• What to work on: Reproduce the listing exactly, with no pictures in your copy.

• Recorded data:
★ ★ ★ ★ ★ ★ ★

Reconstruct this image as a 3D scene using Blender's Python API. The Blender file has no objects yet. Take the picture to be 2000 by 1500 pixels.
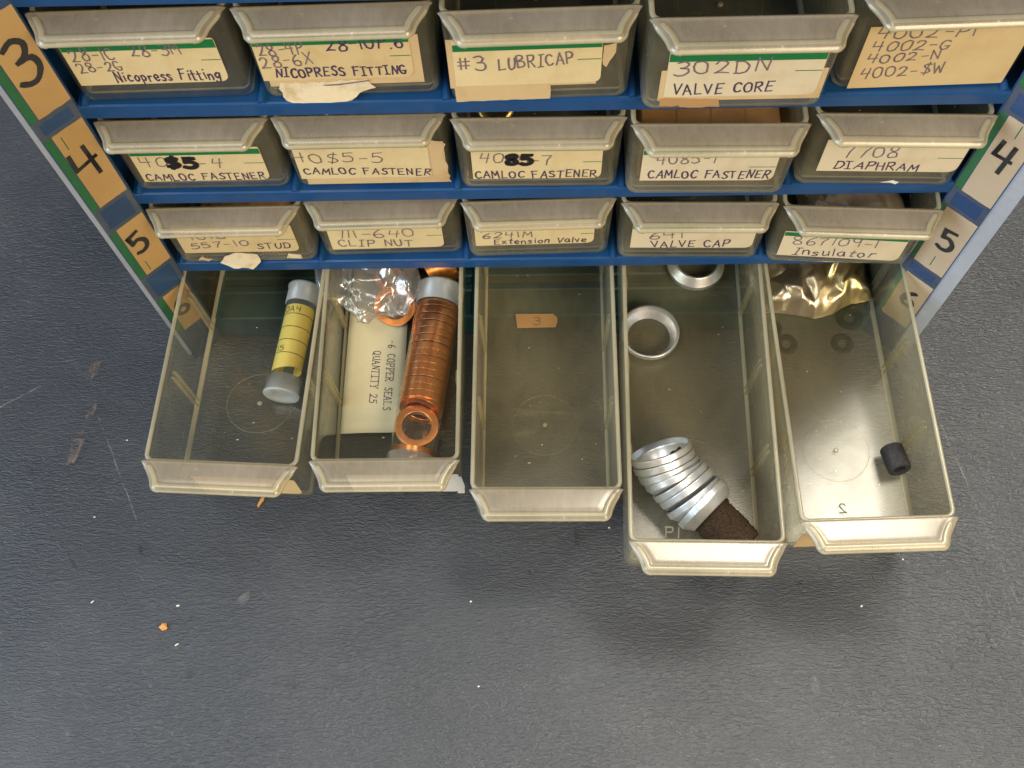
import bpy, math, random
from mathutils import Vector, Matrix, noise as mnoise

scene = bpy.context.scene
random.seed(7)
S = 0.001                      # everything below is written in millimetres
BASE = 17.0                    # the lowest drawers ride this far above the counter
ROW = 45.42                    # row pitch

# ------------------------------------------------------------------ camera
cam = bpy.data.cameras.new("camera")
cam_o = bpy.data.objects.new("camera", cam)
scene.collection.objects.link(cam_o)
cam_o.location = (-1.4863 * S, -198.79 * S, (378.89 + BASE) * S)
cam_o.rotation_euler = (0.4173, 0.0264, 0.0009)
cam.sensor_width = 36.0
cam.lens = 2016.0 / 2000.0 * 36.0
cam.clip_start = 0.01
cam.clip_end = 20.0
scene.camera = cam_o

# ------------------------------------------------------------------ world and lamps
world = bpy.data.worlds.new("World")
scene.world = world
world.use_nodes = True
bg = world.node_tree.nodes["Background"]
bg.inputs[0].default_value = (1.0, 0.95, 0.88, 1)
bg.inputs[1].default_value = 0.11


def lamp(name, loc, target, size, power, col):
    l = bpy.data.lights.new(name, 'AREA')
    l.shape = 'RECTANGLE'
    l.size, l.size_y = size
    l.energy = power
    l.color = col
    o = bpy.data.objects.new(name, l)
    scene.collection.objects.link(o)
    o.location = loc
    o.rotation_euler = (Vector(target) - Vector(loc)).to_track_quat('-Z', 'Y').to_euler()
    return o


lamp("ceiling_lamp_behind", (0.36, 0.40, 1.42), (0, -0.05, 0), (0.55, 0.42), 24.0, (1.0, 0.93, 0.78))
lamp("ceiling_lamp_above", (-0.42, -0.30, 1.55), (0, -0.1, 0), (0.8, 0.5), 8.0, (1.0, 0.97, 0.92))
lamp("room_lamp_front", (0.70, -1.10, 1.05), (0, 0, 0.08), (0.7, 0.7), 25.0, (1.0, 0.80, 0.54))
lamp("window_light", (-1.60, -0.75, 0.85), (0, -0.05, 0.05), (1.1, 0.9), 36.0, (0.66, 0.82, 1.0))

scene.view_settings.view_transform = 'Standard'
scene.view_settings.look = 'None'
scene.view_settings.exposure = 0.0
scene.view_settings.gamma = 1.0
scene.render.engine = 'CYCLES'
cy = scene.cycles
cy.max_bounces = 12
cy.diffuse_bounces = 4
cy.glossy_bounces = 5
cy.transmission_bounces = 6
cy.transparent_max_bounces = 48
cy.caustics_reflective = False
cy.caustics_refractive = False
cy.sample_clamp_indirect = 4.0
cy.use_denoising = True
try:
    cy.denoiser = 'OPENIMAGEDENOISE'
except Exception:
    pass


# ------------------------------------------------------------------ node helpers
class NT:
    def __init__(self, name):
        self.m = bpy.data.materials.new(name)
        self.m.use_nodes = True
        self.t = self.m.node_tree
        self.t.nodes.clear()
        self.out = self.t.nodes.new('ShaderNodeOutputMaterial')

    def n(self, kind, ins=None, **props):
        nd = self.t.nodes.new('ShaderNode' + kind)
        for k, v in props.items():
            setattr(nd, k, v)
        for k, v in (ins or {}).items():
            s = nd.inputs[k]
            if isinstance(v, tuple) and hasattr(v[0], 'outputs'):
                self.t.links.new(v[0].outputs[v[1]], s)
            elif hasattr(v, 'outputs'):
                self.t.links.new(v.outputs[0], s)
            else:
                s.default_value = v
        return nd

    def math(self, op, a, b=0.0, clamp=False):
        return self.n('Math', {0: a, 1: b}, operation=op, use_clamp=clamp)

    def coords(self, scale=(1, 1, 1), rot=(0, 0, 0), which='Object'):
        tc = self.n('TexCoord')
        return self.n('Mapping', {0: (tc, which), 'Scale': scale, 'Rotation': rot})

    def noise(self, scale, detail=3.0, rough=0.55, vec=None, dist=0.0):
        ins = {'Scale': scale, 'Detail': detail, 'Roughness': rough, 'Distortion': dist}
        if vec is None:
            vec = self.coords()
        ins['Vector'] = vec
        return self.n('TexNoise', ins)

    def ramp(self, fac, stops):
        r = self.n('ValToRGB', {0: fac})
        el = r.color_ramp.elements
        el[0].position, el[0].color = stops[0]
        el[1].position, el[1].color = stops[-1]
        for p, c in stops[1:-1]:
            e = el.new(p)
            e.color = c
        return r

    def mixc(self, fac, a, b):
        nd = self.t.nodes.new('ShaderNodeMix')
        nd.data_type = 'RGBA'
        for i, v in ((0, fac), (6, a), (7, b)):
            s = nd.inputs[i]
            if isinstance(v, tuple) and hasattr(v[0], 'outputs'):
                self.t.links.new(v[0].outputs[v[1]], s)
            elif hasattr(v, 'outputs'):
                self.t.links.new(v.outputs[0], s)
            else:
                s.default_value = v
        self_out = nd
        return (self_out, 2)

    def done(self, shader):
        self.t.links.new(shader.outputs[0], self.out.inputs[0])
        return self.m


def c4(r, g, b):
    return (r, g, b, 1.0)


def simple(name, col, rough=0.6, metal=0.0, vary=0.15, scale=120.0, bump=0.0, bscale=400.0, spec=0.4):
    k = NT(name)
    nz = k.noise(scale, 4.0, 0.6)
    lo = tuple(max(0, c * (1 - vary)) for c in col)
    hi = tuple(min(1, c * (1 + vary)) for c in col)
    r = k.ramp(nz, [(0.3, c4(*lo)), (0.7, c4(*hi))])
    ins = {'Base Color': r, 'Roughness': rough, 'Metallic': metal, 'Specular IOR Level': spec}
    if bump:
        b = k.noise(bscale, 3.0, 0.6)
        ins['Normal'] = k.n('Bump', {'Strength': bump, 'Distance': 0.0004, 'Height': b})
    return k.done(k.n('BsdfPrincipled', ins))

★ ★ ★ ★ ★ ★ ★

• Task answer:
Reconstruct this image as a 3D scene using Blender's Python API. The Blender file has no objects yet. Take the picture to be 2000 by 1500 pixels.
import bpy, math, random
from mathutils import Vector, Matrix, noise as mnoise

scene = bpy.context.scene
random.seed(7)
S = 0.001                      # everything below is written in millimetres
BASE = 17.0                    # the lowest drawers ride this far above the counter
ROW = 45.42                    # row pitch

# ------------------------------------------------------------------ camera
cam = bpy.data.cameras.new("camera")
cam_o = bpy.data.objects.new("camera", cam)
scene.collection.objects.link(cam_o)
cam_o.location = (-1.4863 * S, -198.79 * S, (378.89 + BASE) * S)
cam_o.rotation_euler = (0.4173, 0.0264, 0.0009)
cam.sensor_width = 36.0
cam.lens = 2016.0 / 2000.0 * 36.0
cam.clip_start = 0.01
cam.clip_end = 20.0
scene.camera = cam_o

# ------------------------------------------------------------------ world and lamps
world = bpy.data.worlds.new("World")
scene.world = world
world.use_nodes = True
bg = world.node_tree.nodes["Background"]
bg.inputs[0].default_value = (1.0, 0.95, 0.88, 1)
bg.inputs[1].default_value = 0.11


def lamp(name, loc, target, size, power, col):
    l = bpy.data.lights.new(name, 'AREA')
    l.shape = 'RECTANGLE'
    l.size, l.size_y = size
    l.energy = power
    l.color = col
    o = bpy.data.objects.new(name, l)
    scene.collection.objects.link(o)
    o.location = loc
    o.rotation_euler = (Vector(target) - Vector(loc)).to_track_quat('-Z', 'Y').to_euler()
    return o


lamp("ceiling_lamp_behind", (0.36, 0.40, 1.42), (0, -0.05, 0), (0.55, 0.42), 24.0, (1.0, 0.93, 0.78))
lamp("ceiling_lamp_above", (-0.42, -0.30, 1.55), (0, -0.1, 0), (0.8, 0.5), 8.0, (1.0, 0.97, 0.92))
lamp("room_lamp_front", (0.70, -1.10, 1.05), (0, 0, 0.08), (0.7, 0.7), 25.0, (1.0, 0.80, 0.54))
lamp("window_light", (-1.60, -0.75, 0.85), (0, -0.05, 0.05), (1.1, 0.9), 36.0, (0.66, 0.82, 1.0))

scene.view_settings.view_transform = 'Standard'
scene.view_settings.look = 'None'
scene.view_settings.exposure = 0.0
scene.view_settings.gamma = 1.0
scene.render.engine = 'CYCLES'
cy = scene.cycles
cy.max_bounces = 12
cy.diffuse_bounces = 4
cy.glossy_bounces = 5
cy.transmission_bounces = 6
cy.transparent_max_bounces = 48
cy.caustics_reflective = False
cy.caustics_refractive = False
cy.sample_clamp_indirect = 4.0
cy.use_denoising = True
try:
    cy.denoiser = 'OPENIMAGEDENOISE'
except Exception:
    pass


# ------------------------------------------------------------------ node helpers
class NT:
    def __init__(self, name):
        self.m = bpy.data.materials.new(name)
        self.m.use_nodes = True
        self.t = self.m.node_tree
        self.t.nodes.clear()
        self.out = self.t.nodes.new('ShaderNodeOutputMaterial')

    def n(self, kind, ins=None, **props):
        nd = self.t.nodes.new('ShaderNode' + kind)
        for k, v in props.items():
            setattr(nd, k, v)
        for k, v in (ins or {}).items():
            s = nd.inputs[k]
            if isinstance(v, tuple) and hasattr(v[0], 'outputs'):
                self.t.links.new(v[0].outputs[v[1]], s)
            elif hasattr(v, 'outputs'):
                self.t.links.new(v.outputs[0], s)
            else:
                s.default_value = v
        return nd

    def math(self, op, a, b=0.0, clamp=False):
        return self.n('Math', {0: a, 1: b}, operation=op, use_clamp=clamp)

    def coords(self, scale=(1, 1, 1), rot=(0, 0, 0), which='Object'):
        tc = self.n('TexCoord')
        return self.n('Mapping', {0: (tc, which), 'Scale': scale, 'Rotation': rot})

    def noise(self, scale, detail=3.0, rough=0.55, vec=None, dist=0.0):
        ins = {'Scale': scale, 'Detail': detail, 'Roughness': rough, 'Distortion': dist}
        if vec is None:
            vec = self.coords()
        ins['Vector'] = vec
        return self.n('TexNoise', ins)

    def ramp(self, fac, stops):
        r = self.n('ValToRGB', {0: fac})
        el = r.color_ramp.elements
        el[0].position, el[0].color = stops[0]
        el[1].position, el[1].color = stops[-1]
        for p, c in stops[1:-1]:
            e = el.new(p)
            e.color = c
        return r

    def mixc(self, fac, a, b):
        nd = self.t.nodes.new('ShaderNodeMix')
        nd.data_type = 'RGBA'
        for i, v in ((0, fac), (6, a), (7, b)):
            s = nd.inputs[i]
            if isinstance(v, tuple) and hasattr(v[0], 'outputs'):
                self.t.links.new(v[0].outputs[v[1]], s)
            elif hasattr(v, 'outputs'):
                self.t.links.new(v.outputs[0], s)
            else:
                s.default_value = v
        self_out = nd
        return (self_out, 2)

    def done(self, shader):
        self.t.links.new(shader.outputs[0], self.out.inputs[0])
        return self.m


def c4(r, g, b):
    return (r, g, b, 1.0)


def simple(name, col, rough=0.6, metal=0.0, vary=0.15, scale=120.0, bump=0.0, bscale=400.0, spec=0.4):
    k = NT(name)
    nz = k.noise(scale, 4.0, 0.6)
    lo = tuple(max(0, c * (1 - vary)) for c in col)
    hi = tuple(min(1, c * (1 + vary)) for c in col)
    r = k.ramp(nz, [(0.3, c4(*lo)), (0.7, c4(*hi))])
    ins = {'Base Color': r, 'Roughness': rough, 'Metallic': metal, 'Specular IOR Level': spec}
    if bump:
        b = k.noise(bscale, 3.0, 0.6)
        ins['Normal'] = k.n('Bump', {'Strength': bump, 'Distance': 0.0004, 'Height': b})
    return k.done(k.n('BsdfPrincipled', ins))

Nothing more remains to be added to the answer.